OBJECTIVE:
Show all lines holding the string "scene".

DATASET EXTRACT:
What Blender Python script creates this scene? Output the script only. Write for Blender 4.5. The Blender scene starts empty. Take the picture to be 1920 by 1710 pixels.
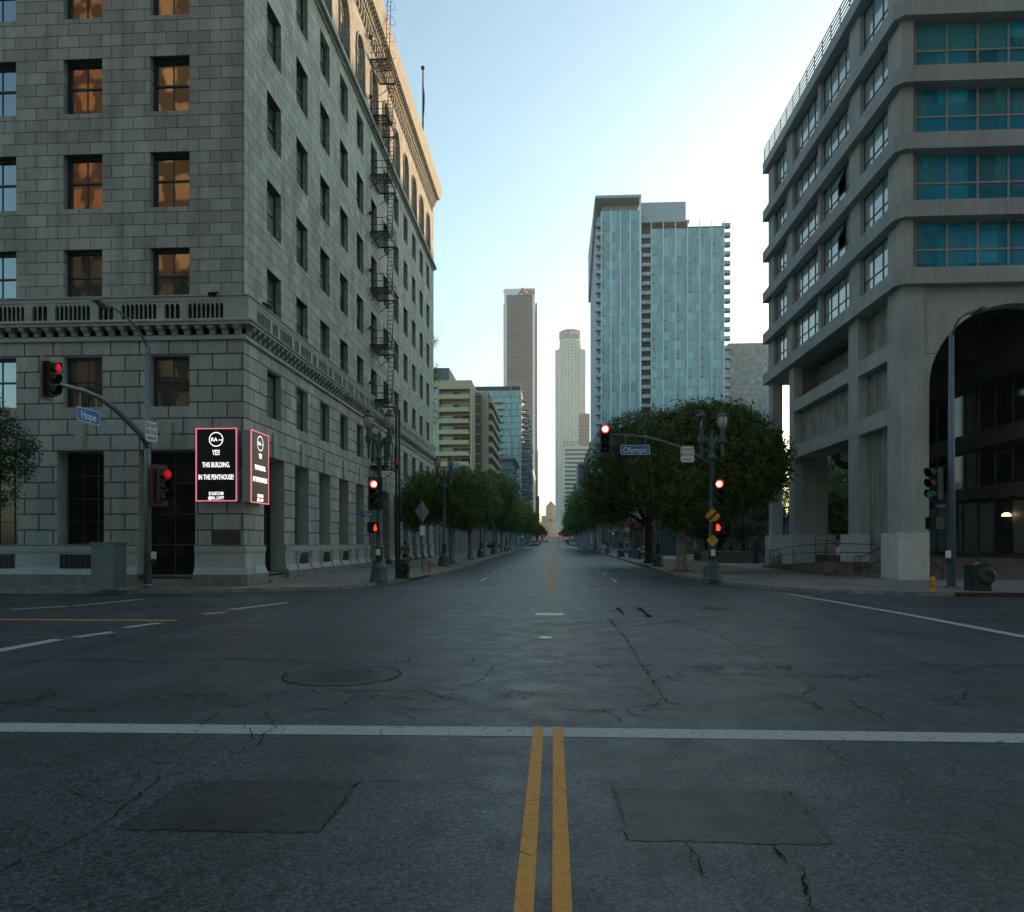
import bpy, math, random
from mathutils import Vector, Matrix
R=math.radians
random.seed(7)
sc=bpy.context.scene
COL=sc.collection
# ---------------- camera, world, sun, exposure ----------------
F=1380.; CH=1.9; HY=1019.; A=math.atan(78/F); CA,SA=math.cos(A),math.sin(A)
cam=bpy.data.objects.new('camera',bpy.data.cameras.new('camera')); COL.objects.link(cam)
cam.location=(0,0,CH); cam.rotation_euler=(R(90),0,A)
cam.data.sensor_fit='HORIZONTAL'; cam.data.sensor_width=36; cam.data.lens=F/1920*36
cam.data.shift_y=(HY-855)/1920; cam.data.clip_end=20000; cam.data.clip_start=.1
sc.camera=cam
SUN_AZ,SUN_EL=38,9.0
w=bpy.data.worlds.new('World'); sc.world=w; w.use_nodes=True
nt=w.node_tree; bg=nt.nodes['Background']; sky=nt.nodes.new('ShaderNodeTexSky')
sky.sky_type='NISHITA'; sky.sun_disc=False; sky.sun_elevation=R(SUN_EL+1); sky.sun_rotation=R(SUN_AZ)
sky.air_density=1.0; sky.dust_density=1.4; sky.ozone_density=1.2
tint=nt.nodes.new('ShaderNodeVectorMath'); tint.operation='MULTIPLY'; tint.inputs[1].default_value=(.84,1.02,.985); nt.links.new(sky.outputs[0],tint.inputs[0]); nt.links.new(tint.outputs[0],bg.inputs[0]); bg.inputs[1].default_value=0.15
sl=bpy.data.lights.new('sun','SUN'); sl.energy=3.2; sl.angle=R(.5); sl.color=(1,.53,.24)
so=bpy.data.objects.new('sun',sl); COL.objects.link(so)
tos=Vector((math.sin(R(SUN_AZ))*math.cos(R(SUN_EL)),math.cos(R(SUN_AZ))*math.cos(R(SUN_EL)),math.sin(R(SUN_EL))))
so.rotation_euler=(-tos).to_track_quat('-Z','Y').to_euler()
so.location=(60,-40,90)
sc.view_settings.view_transform='Standard'; sc.view_settings.look='None'; sc.view_settings.exposure=1.22; sc.view_settings.gamma=1
sc.cycles.max_bounces=6; sc.cycles.transparent_max_bounces=8; sc.cycles.volume_bounces=0
# ---------------- survey helpers: photo measurements -> metres ----------------
G=.0070; YB=28.
def zr(y):
    z=G*max(0,y-YB)
    if y>700: z+=.012*(y-700)
    return z
def dr(px,py=HY):
    u=(px-960)/F; v=(py-HY)/F
    return (-SA+u*CA, CA+u*SA, -v)
def gz(px,py,z=0):
    x,y,q=dr(px,py); t=(z-CH)/q; return (x*t,y*t)
def slp(px,py,off=0):
    x,y,q=dr(px,py); t=(G*(-YB)+off-CH)/(q-G*y)
    if y*t<YB: return gz(px,py,off)
    return (x*t,y*t)
def onX(px,py,X):
    x,y,q=dr(px,py); t=X/x; return (y*t,CH+q*t)
def onY(px,py,Y):
    x,y,q=dr(px,py); t=Y/y; return (x*t,CH+q*t)
def xat(px,Y): return onY(px,HY,Y)[0]
def yat(px,X): return onX(px,HY,X)[0]
# ---------------- materials ----------------
MATS={}
def nodes(m): return m.node_tree.nodes, m.node_tree.links
def mat(name,col,rough=.75,metal=0,mot=.12,msc=1.5,bump=0,bsc=40,spec=.5,emit=None,es=1,ior=None,fine=0,streak=0):
    if name in MATS: return MATS[name]
    m=bpy.data.materials.new(name); m.use_nodes=True; N,L=nodes(m); b=N['Principled BSDF']
    b.inputs['Roughness'].default_value=rough; b.inputs['Metallic'].default_value=metal
    b.inputs['Specular IOR Level'].default_value=spec
    if ior: b.inputs['IOR'].default_value=ior
    if emit:
        b.inputs['Emission Color'].default_value=(*emit,1); b.inputs['Emission Strength'].default_value=es
    if mot:
        g=N.new('ShaderNodeNewGeometry')
        n=N.new('ShaderNodeTexNoise'); n.inputs['Scale'].default_value=msc; n.inputs['Detail'].default_value=6; n.inputs['Roughness'].default_value=.65
        L.new(g.outputs['Position'],n.inputs['Vector'])
        mr=N.new('ShaderNodeMapRange'); mr.inputs['From Min'].default_value=.25; mr.inputs['From Max'].default_value=.75
        mr.inputs['To Min'].default_value=1-mot*1.6; mr.inputs['To Max'].default_value=1+mot
        L.new(n.outputs['Fac'],mr.inputs['Value'])
        mx=N.new('ShaderNodeVectorMath'); mx.operation='SCALE'; mx.inputs[0].default_value=col
        L.new(mr.outputs[0],mx.inputs['Scale'])
        src=mx.outputs[0]
        if fine:
            n2=N.new('ShaderNodeTexNoise'); n2.inputs['Scale'].default_value=bsc; n2.inputs['Detail'].default_value=3
            L.new(g.outputs['Position'],n2.inputs['Vector'])
            m2=N.new('ShaderNodeMapRange'); m2.inputs['From Min'].default_value=.3; m2.inputs['From Max'].default_value=.7; m2.inputs['To Min'].default_value=1-fine; m2.inputs['To Max'].default_value=1+fine
            L.new(n2.outputs['Fac'],m2.inputs['Value'])
            mm=N.new('ShaderNodeVectorMath'); mm.operation='SCALE'; L.new(src,mm.inputs[0]); L.new(m2.outputs[0],mm.inputs['Scale']); src=mm.outputs[0]
        if streak:
            mp=N.new('ShaderNodeMapping'); mp.inputs['Scale'].default_value=(5,5,.30); L.new(g.outputs['Position'],mp.inputs[0])
            n4=N.new('ShaderNodeTexNoise'); n4.inputs['Scale'].default_value=1; n4.inputs['Detail'].default_value=5; n4.inputs['Roughness'].default_value=.6; L.new(mp.outputs[0],n4.inputs['Vector'])
            m4=N.new('ShaderNodeMapRange'); m4.inputs['From Min'].default_value=.35; m4.inputs['From Max'].default_value=.65; m4.inputs['To Min'].default_value=1-streak; m4.inputs['To Max'].default_value=1+streak*.5; L.new(n4.outputs['Fac'],m4.inputs['Value'])
            m5=N.new('ShaderNodeVectorMath'); m5.operation='SCALE'; L.new(src,m5.inputs[0]); L.new(m4.outputs[0],m5.inputs['Scale']); src=m5.outputs[0]
        L.new(src,b.inputs['Base Color'])
        if bump:
            nb=N.new('ShaderNodeTexNoise'); nb.inputs['Scale'].default_value=bsc; nb.inputs['Detail'].default_value=4
            L.new(g.outputs['Position'],nb.inputs['Vector'])
            bp=N.new('ShaderNodeBump'); bp.inputs['Strength'].default_value=bump; bp.inputs['Distance'].default_value=.02
            L.new(nb.outputs['Fac'],bp.inputs['Height']); L.new(bp.outputs[0],b.inputs['Normal'])
    else: b.inputs['Base Color'].default_value=(*col,1)
    MATS[name]=m; return m
def uz_coord(N,L,zoff=0,uoff=0):
    """wall coordinate: (x or y along the wall, z)"""
    g=N.new('ShaderNodeNewGeometry'); sp=N.new('ShaderNodeSeparateXYZ'); L.new(g.outputs['Position'],sp.inputs[0])
    sn=N.new('ShaderNodeSeparateXYZ'); L.new(g.outputs['True Normal'],sn.inputs[0])
    ab=N.new('ShaderNodeMath'); ab.operation='ABSOLUTE'; L.new(sn.outputs['X'],ab.inputs[0])
    gt=N.new('ShaderNodeMath'); gt.operation='GREATER_THAN'; gt.inputs[1].default_value=.6; L.new(ab.outputs[0],gt.inputs[0])
    mx=N.new('ShaderNodeMix'); L.new(gt.outputs[0],mx.inputs['Factor']); L.new(sp.outputs['X'],mx.inputs['A']); L.new(sp.outputs['Y'],mx.inputs['B'])
    au=N.new('ShaderNodeMath'); au.operation='ADD'; au.inputs[1].default_value=uoff; L.new(mx.outputs['Result'],au.inputs[0])
    az=N.new('ShaderNodeMath'); az.operation='ADD'; az.inputs[1].default_value=zoff; L.new(sp.outputs['Z'],az.inputs[0])
    cb=N.new('ShaderNodeCombineXYZ'); L.new(au.outputs[0],cb.inputs['X']); L.new(az.outputs[0],cb.inputs['Y'])
    return cb.outputs[0],g
def ashlar(name,col,bw,rh,mort,zoff,uoff,bdist=.03,dark=.3,var=.17):
    m=bpy.data.materials.new(name); m.use_nodes=True; N,L=nodes(m); b=N['Principled BSDF']; b.inputs['Roughness'].default_value=.85
    co,g=uz_coord(N,L,zoff,uoff)
    br=N.new('ShaderNodeTexBrick'); L.new(co,br.inputs['Vector'])
    br.inputs['Scale'].default_value=1; br.inputs['Brick Width'].default_value=bw; br.inputs['Row Height'].default_value=rh
    br.inputs['Mortar Size'].default_value=mort; br.inputs['Mortar Smooth'].default_value=.2; br.inputs['Bias'].default_value=0
    c1=tuple(c*(1-var) for c in col); c2=(col[0]*(1+var),col[1]*(1+var),col[2]*(1+var*.8))
    br.inputs['Color1'].default_value=(*c1,1); br.inputs['Color2'].default_value=(*c2,1); br.inputs['Mortar'].default_value=(col[0]*dark,col[1]*dark,col[2]*dark,1)
    n=N.new('ShaderNodeTexNoise'); n.inputs['Scale'].default_value=.7; n.inputs['Detail'].default_value=8; n.inputs['Roughness'].default_value=.7
    st=N.new('ShaderNodeMapping'); st.inputs['Scale'].default_value=(1.6,1.6,.35); L.new(g.outputs['Position'],st.inputs[0]); L.new(st.outputs[0],n.inputs['Vector'])
    mr=N.new('ShaderNodeMapRange'); mr.inputs['From Min'].default_value=.3; mr.inputs['From Max'].default_value=.7; mr.inputs['To Min'].default_value=.66; mr.inputs['To Max'].default_value=1.16
    L.new(n.outputs['Fac'],mr.inputs['Value'])
    vm=N.new('ShaderNodeVectorMath'); vm.operation='SCALE'; L.new(br.outputs['Color'],vm.inputs[0]); L.new(mr.outputs[0],vm.inputs['Scale']); L.new(vm.outputs[0],b.inputs['Base Color'])
    n2=N.new('ShaderNodeTexNoise'); n2.inputs['Scale'].default_value=25; n2.inputs['Detail'].default_value=4; L.new(g.outputs['Position'],n2.inputs['Vector'])
    inv=N.new('ShaderNodeMath'); inv.operation='MULTIPLY_ADD'; inv.inputs[1].default_value=-1; inv.inputs[2].default_value=1; L.new(br.outputs['Fac'],inv.inputs[0])
    ad=N.new('ShaderNodeMath'); ad.operation='MULTIPLY_ADD'; ad.inputs[1].default_value=.12; L.new(n2.outputs['Fac'],ad.inputs[0]); L.new(inv.outputs[0],ad.inputs[2])
    bp=N.new('ShaderNodeBump'); bp.inputs['Strength'].default_value=.9; bp.inputs['Distance'].default_value=bdist; L.new(ad.outputs[0],bp.inputs['Height']); L.new(bp.outputs[0],b.inputs['Normal'])
    MATS[name]=m; return m
def glass(name,col,rough=.04,spec=1.0,ior=1.9,wav=.0,cell=(1.2,1.2,1.2),var=.35,metal=0):
    m=bpy.data.materials.new(name); m.use_nodes=True; N,L=nodes(m); b=N['Principled BSDF']
    b.inputs['Roughness'].default_value=rough; b.inputs['Specular IOR Level'].default_value=.5; b.inputs['IOR'].default_value=ior; b.inputs['Metallic'].default_value=metal
    g=N.new('ShaderNodeNewGeometry')
    dv=N.new('ShaderNodeVectorMath'); dv.operation='DIVIDE'; dv.inputs[1].default_value=cell; L.new(g.outputs['Position'],dv.inputs[0])
    fl=N.new('ShaderNodeVectorMath'); fl.operation='FLOOR'; L.new(dv.outputs[0],fl.inputs[0])
    wn=N.new('ShaderNodeTexWhiteNoise'); wn.noise_dimensions='3D'; L.new(fl.outputs[0],wn.inputs['Vector'])
    mr=N.new('ShaderNodeMapRange'); mr.inputs['To Min'].default_value=1-var; mr.inputs['To Max'].default_value=1+var*1.4; L.new(wn.outputs['Value'],mr.inputs['Value'])
    vm=N.new('ShaderNodeVectorMath'); vm.operation='SCALE'; vm.inputs[0].default_value=col; L.new(mr.outputs[0],vm.inputs['Scale']); L.new(vm.outputs[0],b.inputs['Base Color'])
    if wav:
        n=N.new('ShaderNodeTexNoise'); n.inputs['Scale'].default_value=1.1; n.inputs['Detail'].default_value=1; L.new(g.outputs['Position'],n.inputs['Vector'])
        bp=N.new('ShaderNodeBump'); bp.inputs['Strength'].default_value=1; bp.inputs['Distance'].default_value=wav; L.new(n.outputs['Fac'],bp.inputs['Height']); L.new(bp.outputs[0],b.inputs['Normal'])
    MATS[name]=m; return m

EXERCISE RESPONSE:
What Blender Python script creates this scene? Output the script only. Write for Blender 4.5. The Blender scene starts empty. Take the picture to be 1920 by 1710 pixels.
sc=bpy.context.scene